Republicans argue it would be better to extend the tax cut for a full year, something President Obama also supports. They argue the Senate should return to Washington to negotiate a longer deal. 

But the White House and Senate Democrats say the two-month extension was negotiated by Senate Majority Leader Harry Reid (D-Nev.) and Senate GOP Leader Mitch McConnell (Ky.) to buy time for more talks. They say if the House votes down the deal, it will be to blame for rising taxes in January. 

Rep. Debbie Wasserman Schultz (D-Fla.), chairwoman of the Democratic National Committee, rejected Republicans' ability to act as "the saviors of the one year" extension in another interview on MSNBC's "Jansing and Co." "They have spent the whole year refusing to even support the payroll tax cut extension," she said. 

The Senate is “pretty dysfunctional,” said Wasserman Schultz. “So for legislation to pass 89-10 including Tea Party Republicans, moderate Republicans, Republicans and Democrats to come together and say we need to do this two month extension...for House Republicans to say no: That is extremism at its worst.” 

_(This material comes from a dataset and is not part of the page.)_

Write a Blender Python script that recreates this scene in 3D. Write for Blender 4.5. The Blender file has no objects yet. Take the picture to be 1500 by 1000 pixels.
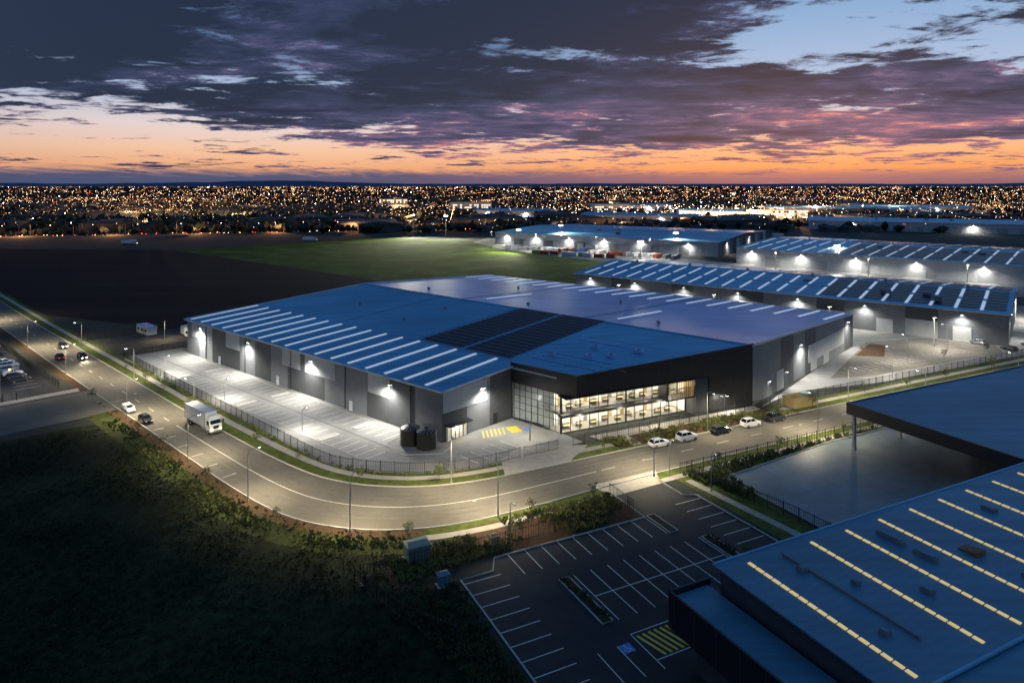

Wasserman Schultz also joined her Democratic colleagues in lambasting the House Republican leadership as "petrified" of doing anything the Tea Party contingent opposes.

Democrats say McConnell was also acting as a proxy for Boehner in the talks with Reid, something House Republicans say is not true.

Republicans had won language in the tax bill approved by the Senate that would have forced Obama to make a decision on developing the Keystone pipeline within 60 days. This had been seen as a significant victory, as the White House said it would have forced Obama to reject a pipeline the GOP says would create thousands of jobs. 

They won the Keystone language while only agreeing to a two-month extension of the payroll tax cut that many Republicans doubt will help the economy and worry could weaken Social Security. The payroll tax cut comes from funds that would otherwise go to Social Security.

But Democrats were happy to have the tax issue to debate for another two months, and some Republicans were unhappy the Senate had agreed to a play that set up another vote on the tax issue no later than February. Boehner said on CBS's "Face the Nation" that legislating tax policy two months at a time is "kicking the can down the road."

This story was updated at 12:27 p.m.